The learning environment and the curriculum are inseparable. The thoughtful and intentional organization of the learning environment is vital for the implementation of the curriculum. Inspiring, functional, aesthetically-pleasing environments empower students to explore, be curious, investigate, strengthen relationships, and make meaning of their world. The classroom environment is de-institutionalized to provide welcoming, beautiful spaces, segmented into areas that cater to noisy engagement or quiet contemplation individual endeavors, small group workshops or whole Class meetings indoor or outdoor investigations, etc. Students actively contribute to the aesthetics, arrangement of spaces, documentation, and planning, thereby gaining a sense of ownership over their environment and learning.

Blue Gum Community School is a ‘real world’ learning environment designed to be a microcosm of, and an access point to the broader community. Students of all ages are active participants in, and citizens of the real world are instinctive researchers of the world around them, seeking knowledge and skills. Students and educators work together as co-researchers investigating/exploring/theorizing to make meaning. New forms of expression are often needed, so the arts offer a rich source of creative ‘tools’ and different ‘languages,’ through which to think ‘outside the box,’ explore ideas, and then communicate their findings and responses.

Students learn that their identity is bound up in their community and the part they play in it. To be mutually beneficial, this relationship requires deep respect and active listening. Community is founded on relationships, which invariably have high points and low points. As part of living in the real world, students will experience conflicts, disagreements, and annoying people in everyday life – they need to learn and practice strategies for handling these situations constructively. In the process, they discover the powerful learning that emerges when collaborating with many different ‘others.’

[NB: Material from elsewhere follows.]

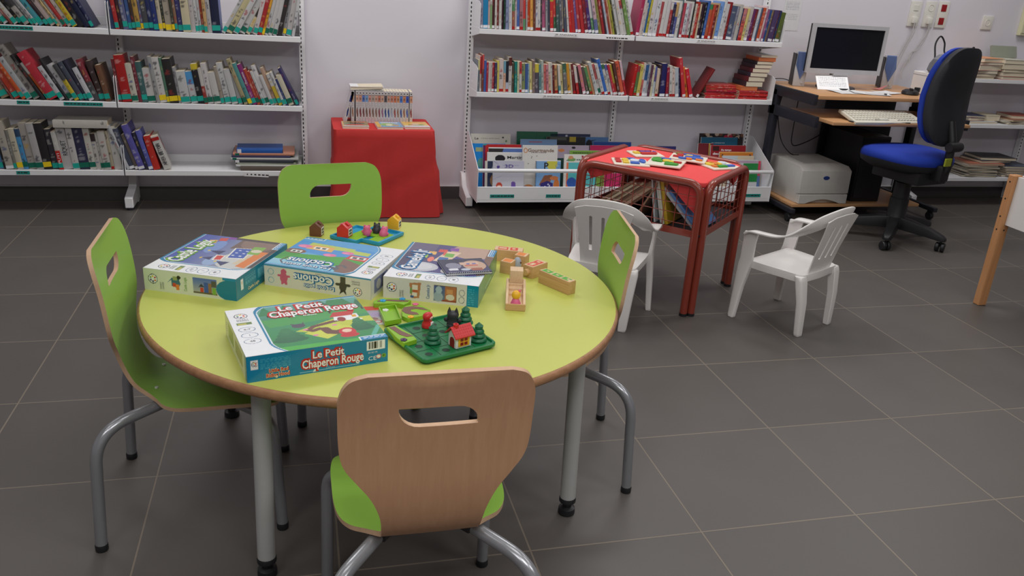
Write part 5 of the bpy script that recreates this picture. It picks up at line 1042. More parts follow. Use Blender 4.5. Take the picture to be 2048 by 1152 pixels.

Blue Gum is a secular school where individual families’ beliefs and values are supported, if possible, and consistent with the school’s philosophy. However, one set of religious/spiritual beliefs is not valued more highly than another. The school has a passionate commitment to social justice, e.g., issues around the four fundamental principles of equity, access, equality, and participation. Ethical issues frequently arise, offering students a myriad of opportunities for robust debate and meaningful learning.

Our classrooms are usually a hive of activity, as students work through a variety of learning possibilities. They have a strong sense of ownership over their learning. They can negotiate the direction it takes, frequently taking the initiative to seek resources, discuss theories, collaborate with peers, and investigate real-life issues. However, a balance is always maintained between student initiatives and teacher-instigated explorations, research, and workshops (e.g., targeting core skills).

Outdoor education is an integral part of the core learning and compulsory for every student, not merely an ‘elective.’ Taking students into challenging situations requires them to appreciate their vulnerability and the need to work/communicate effectively within a group to problem-solve, learn risk management skills, and rely on one another. Blue Gum students spend large chunks of time outdoors, exploring and engaging in the natural world. This may mean climbing boulders and trees, sliding down dirt hills, experimenting with and in water, and using sticks as tools to extract maximum learning from ‘hands-on’ investigations. The importance of regular contact with the natural world is now well-documented.